- **Exercise brief**
Find the line with "Model this scene" and the line with "S.camera = cam", then repeat both of them and every line in between exactly. Omit the pictures.

◇ ◇ ◇ ◇ ◇ ◇ ◇

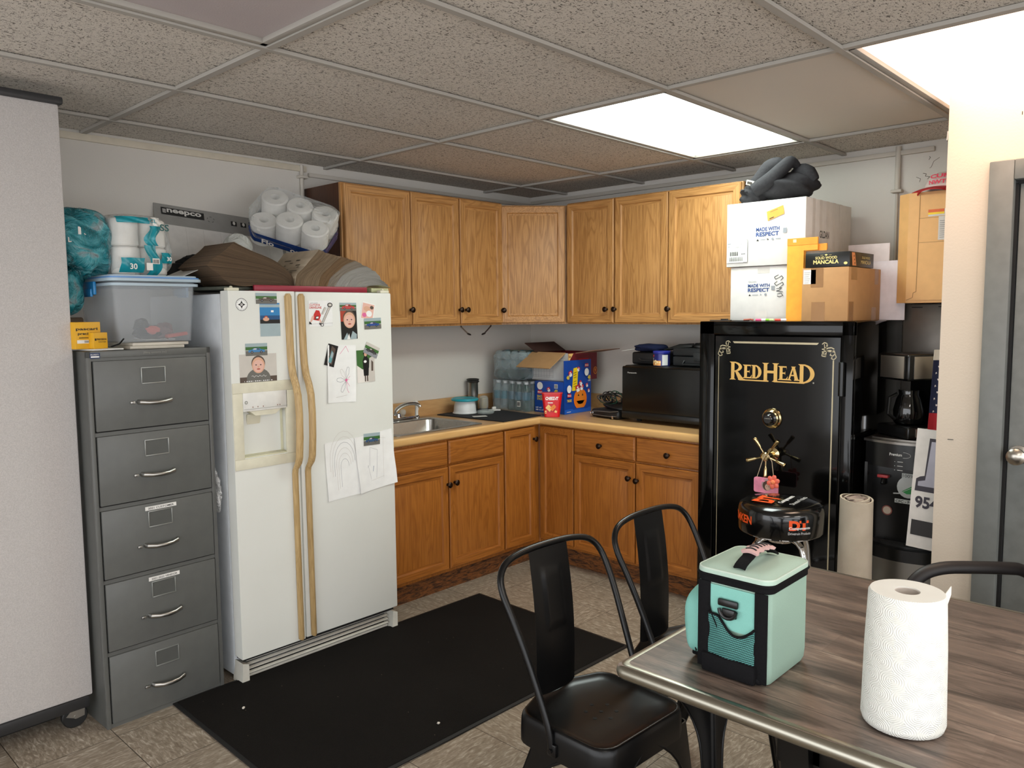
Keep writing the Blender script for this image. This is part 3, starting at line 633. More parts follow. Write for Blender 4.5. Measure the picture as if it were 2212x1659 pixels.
sticker('birth_card', 'square card photo of a swaddled baby above the dispenser', 'photo', -2.538, 1.298, .164, .122, 0,
        [('r', 'c9c3ba', (0, 0, .164, .122)), ('r', '57493f', (0, 0, .164, .03))]+baby(.164, .122, .082, .076, .031)+[('e', '6c6a64', (.082, .012, .05, .022)), ('l', 'efefec', (.0012, [(.05+.006*k, .032+.004*math.sin(k*2.3)) for k in range(12)])), *[('r', 'efefec', (.018+.009*k, .011, .018+.009*k+(.006 if k % 4 else .002), .0145)) for k in range(14)]])
q_l = [('t', '8d8f94', ('FORT WAYNE', .010, .098, .036, .004)), ('t', 'c62d2b', ('CLUTCH &', .004, .088, .052, .009, .02)), ('t', 'c62d2b', ('DRIVELINE', .004, .076, .060, .009, .02)),
       ('p', 'c62d2b', [(.022, .028), (.050, .024), (.060, .048), (.052, .068), (.036, .070), (.024, .052)]), ('p', '151515', [(.030, .030), (.044, .030), (.05, .045), (.034, .044)]), ('p', 'efefec', [(.034, .034), (.046, .034), (.048, .042), (.037, .042)]),
       ('p', 'e3b6a6', [(.024, .050), (.014, .042), (.005, .020), (.011, .018), (.024, .034)]), ('p', '151515', [(.002, .022), (.012, .014), (.012, .008), (0, .012)]), ('p', 'e3b6a6', [(.048, .028), (.056, .014), (.062, .018), (.056, .032)]), ('p', '151515', [(.050, .016), (.066, .012), (.066, .006), (.050, .008)]),
       ('p', 'c9c3ba', [(.058, .008), (.066, .006), (.112, .088), (.104, .094)]), ('l', '151515', (.0012, [(.058, .008), (.104, .094)])), ('l', '151515', (.0012, [(.066, .006), (.112, .088)])), ('e', '151515', (.106, .092, .013, .010)), ('e', 'c9c3ba', (.106, .092, .009, .006)), ('p', 'c9c3ba', [(.062, .052), (.070, .050), (.088, .078), (.078, .082)]), ('l', '151515', (.001, [(.062, .052), (.078, .082), (.088, .078)])), ('e', '151515', (.064, .006, .008, .007)), ('e', 'efefec', (.064, .006, .005, .004)), ('l', '8d8f94', (.0008, [(.0, .010), (.118, .014)]))]
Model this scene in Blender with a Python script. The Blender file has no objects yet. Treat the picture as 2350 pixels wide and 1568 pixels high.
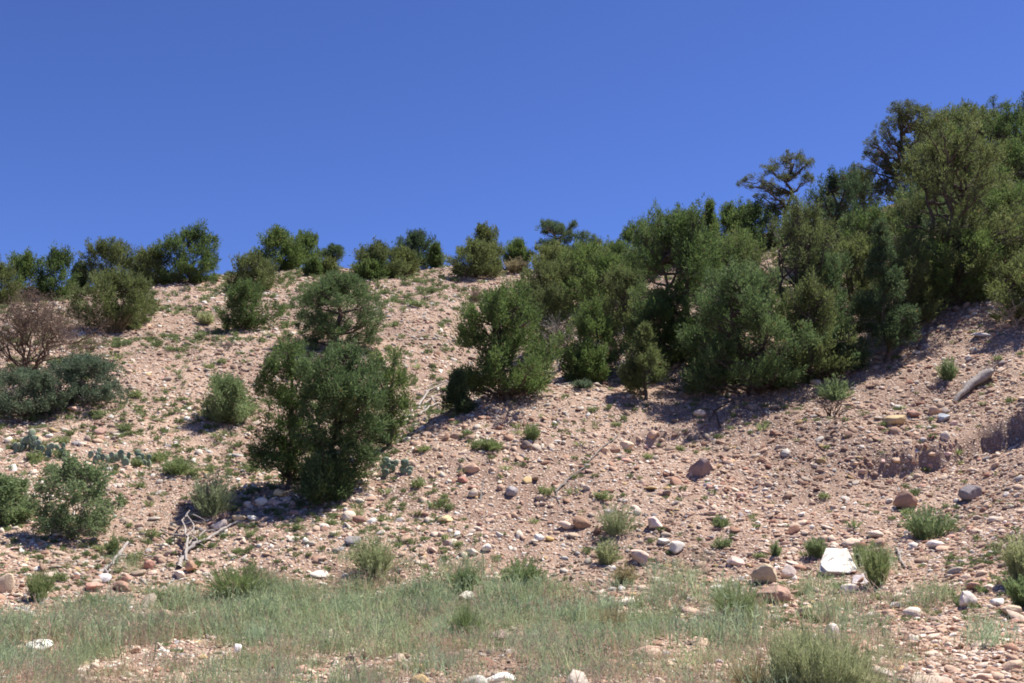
import bpy, math, random
import numpy as np
from math import radians, sin, cos, pi

# ------------------------------------------------------------------ camera, sky, sun, exposure
S = bpy.context.scene
CAM_Z, HORIZON, FPX, CX, CY = 1.7, 1120.0, 2306.0, 1175.0, 784.0     # photo measured at 2350 px wide
PITCH = math.atan((HORIZON - CY) / FPX)
cam_data = bpy.data.cameras.new('camera')
cam_data.sensor_width = 36.0
cam_data.lens = 36.0 * FPX / 2350.0
cam_data.clip_end = 5000.0
cam = bpy.data.objects.new('camera', cam_data)
cam.location = (0, 0, CAM_Z)
cam.rotation_euler = (pi / 2 + PITCH, 0, 0)
S.collection.objects.link(cam)
S.camera = cam

SUN_EL, SUN_AZ = radians(62), radians(63)          # azimuth from +Y towards +X
world = bpy.data.worlds.new('World')
S.world = world
world.use_nodes = True
nt = world.node_tree
nt.nodes.clear()
sky = nt.nodes.new('ShaderNodeTexSky')
sky.sky_type = 'NISHITA'
sky.sun_disc = False
sky.sun_elevation = SUN_EL
sky.sun_rotation = SUN_AZ
sky.altitude = 2200
sky.air_density = 1.0
sky.dust_density = 0.3
sky.ozone_density = 6.0
bg = nt.nodes.new('ShaderNodeBackground')
bg.inputs['Strength'].default_value = 0.076
wo = nt.nodes.new('ShaderNodeOutputWorld')
wb = nt.nodes.new('ShaderNodeMix')                 # the camera's white balance turns the whole sky a little violet
wb.data_type, wb.blend_type = 'RGBA', 'MULTIPLY'
wb.inputs[0].default_value = 1.0
wb.inputs[7].default_value = (.600, .655, 1.02, 1)
nt.links.new(sky.outputs[0], wb.inputs[6])
nt.links.new(wb.outputs[2], bg.inputs[0])
nt.links.new(bg.outputs[0], wo.inputs[0])

sd = bpy.data.lights.new('sun', 'SUN')
sd.energy = 5.0
sd.angle = radians(0.53)
sd.color = (1.0, 0.95, 0.88)
sun = bpy.data.objects.new('sun', sd)
sun.rotation_euler = (pi / 2 - SUN_EL, 0, -SUN_AZ + pi)
S.collection.objects.link(sun)

S.view_settings.view_transform = 'Standard'
S.view_settings.look = 'None'
S.view_settings.exposure = 0.9
S.view_settings.gamma = 1.0
S.view_settings.use_curve_mapping = False
S.cycles.max_bounces = 6
S.cycles.transparent_max_bounces = 4
S.cycles.filter_width = 1.8

# ------------------------------------------------------------------ numeric helpers
SP, CP = sin(PITCH), cos(PITCH)


def ray(px, py):
    u, v = (px - CX) / FPX, (CY - py) / FPX
    y = CP - v * SP
    return u / y, (SP + v * CP) / y                 # per metre of Y: dx, dz


def at(px, py, Y):
    a, b = ray(px, py)
    return np.array([a * Y, Y, CAM_Z + b * Y])


def project(X, Y, Z):
    zc = Z - CAM_Z
    fwd = Y * CP + zc * SP
    up = -Y * SP + zc * CP
    fwd = np.maximum(fwd, 0.01)
    return CX + FPX * X / fwd, CY - FPX * up / fwd


def vnoise(x, y, seed=0):
    """value noise in 0..1 on arrays"""
    xi, yi = np.floor(x).astype(np.int64), np.floor(y).astype(np.int64)
    fx, fy = x - xi, y - yi
    fx, fy = fx * fx * (3 - 2 * fx), fy * fy * (3 - 2 * fy)

    def hsh(a, b):
        n = (a * 374761393 + b * 668265263 + seed * 974634777) & 0x7fffffff
        n = ((n ^ (n >> 13)) * 1274126177) & 0x7fffffff
        n = (n ^ (n >> 16)) & 0xffff
        return n / 65535.0
    a, b = hsh(xi, yi), hsh(xi + 1, yi)
    c, d = hsh(xi, yi + 1), hsh(xi + 1, yi + 1)
    return (a * (1 - fx) + b * fx) * (1 - fy) + (c * (1 - fx) + d * fx) * fy


def fbm(x, y, seed=0, oct=3):
    s, a, t = 0.0, 1.0, 0.0
    for k in range(oct):
        s = s + a * vnoise(x * 2 ** k, y * 2 ** k, seed + k)
        t += a
        a *= 0.5
    return s / t


def smooth(a, b, x):
    t = np.clip((x - a) / (b - a), 0, 1)
    return t * t * (3 - 2 * t)


def norm(v):
    return v / np.maximum(np.linalg.norm(v, axis=-1, keepdims=True), 1e-9)

# ------------------------------------------------------------------ terrain: height field through surveyed points
CTRL = [
    # foot of the left hill and the flat
    (0, 1410, 14.5), (500, 1330, 18), (800, 1322, 18), (1200, 1338, 17.5), (-500, 1410, 14.5),
    (0, 1250, 18), (300, 1250, 19), (-500, 1250, 18),
    (0, 1100, 22.5), (300, 1100, 23), (560, 1080, 24), (-500, 1100, 22.5),
    (0, 930, 28.5), (300, 900, 30), (560, 900, 31), (800, 900, 32), (-500, 930, 28.5),
    (0, 780, 37), (300, 750, 40), (600, 750, 41), (950, 800, 37.5), (1000, 720, 44),
    # crest of the left hill
    (-500, 690, 47), (0, 685, 50), (300, 655, 55), (500, 640, 56), (650, 617, 58), (900, 628, 57), (1020, 614, 59), (1180, 622, 58),
    # gully
    (600, 1200, 20.5), (770, 1085, 26.2), (960, 932, 32.5), (1120, 850, 37.5), (1300, 770, 42), (1400, 700, 46),
    # spur and face of the right hill
    (640, 1217, 19.6), (830, 1090, 22.6), (1000, 968, 25.4), (1300, 874, 28), (1560, 858, 29), (1800, 850, 28.5),
    (900, 1200, 20), (1200, 1200, 20.3), (1500, 1200, 20), (1200, 1050, 23.2), (1500, 1050, 23.5), (1800, 1050, 22.5),
    (1500, 950, 26), (1800, 950, 25), (2000, 950, 24.5), (2000, 800, 28.5), (2350, 700, 28.5), (2350, 850, 24.5),
    (2350, 1000, 21.2), (2350, 1200, 16.3), (2000, 1200, 18.6), (2000, 1100, 21), (2350, 1400, 12.2), (2000, 1300, 16.8),
    (1700, 1300, 17.6), (1500, 1300, 18), (2350, 1560, 9.1),
    # upper right under the trees
    (1450, 790, 33), (1600, 700, 38), (1750, 600, 43), (1850, 570, 45), (2100, 600, 40), (2200, 480, 47), (2350, 480, 44),
    (2000, 505, 50), (1800, 530, 52), (1600, 582, 53), (1400, 612, 56), (2350, 370, 56), (2200, 400, 56),
    (2800, 1200, 13), (2800, 900, 19), (2800, 600, 30), (2800, 350, 46),
]
CREST = [(-500, 690, 47), (0, 685, 50), (300, 655, 55), (650, 617, 58), (1020, 614, 59), (1180, 622, 58), (1400, 612, 56),
         (1600, 582, 53), (1800, 530, 52), (2000, 505, 50), (2200, 400, 56), (2350, 370, 56), (2800, 350, 46)]
pts = [at(*c) for c in CTRL]
for c in CREST:
    p = at(*c)
    for k, dz in ((1.25, -0.8), (1.6, -5.0)):
        pts.append(np.array([p[0] * k, p[1] * k, p[2] + dz]))
for x in (-30, -15, 0, 15):
    for y in (-25, -8, 5, 10):
        pts.append(np.array([x, y, 0.0 if x < 12 else 0.3]))
pts = np.array(pts)
KC = pts[:, :2] / 10.0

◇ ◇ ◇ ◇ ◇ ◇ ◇

- **The completed task**
Model this scene in Blender with a Python script. The Blender file has no objects yet. Treat the picture as 2350 pixels wide and 1568 pixels high.
import bpy, math, random
import numpy as np
from math import radians, sin, cos, pi

# ------------------------------------------------------------------ camera, sky, sun, exposure
S = bpy.context.scene
CAM_Z, HORIZON, FPX, CX, CY = 1.7, 1120.0, 2306.0, 1175.0, 784.0     # photo measured at 2350 px wide
PITCH = math.atan((HORIZON - CY) / FPX)
cam_data = bpy.data.cameras.new('camera')
cam_data.sensor_width = 36.0
cam_data.lens = 36.0 * FPX / 2350.0
cam_data.clip_end = 5000.0
cam = bpy.data.objects.new('camera', cam_data)
cam.location = (0, 0, CAM_Z)
cam.rotation_euler = (pi / 2 + PITCH, 0, 0)
S.collection.objects.link(cam)
S.camera = cam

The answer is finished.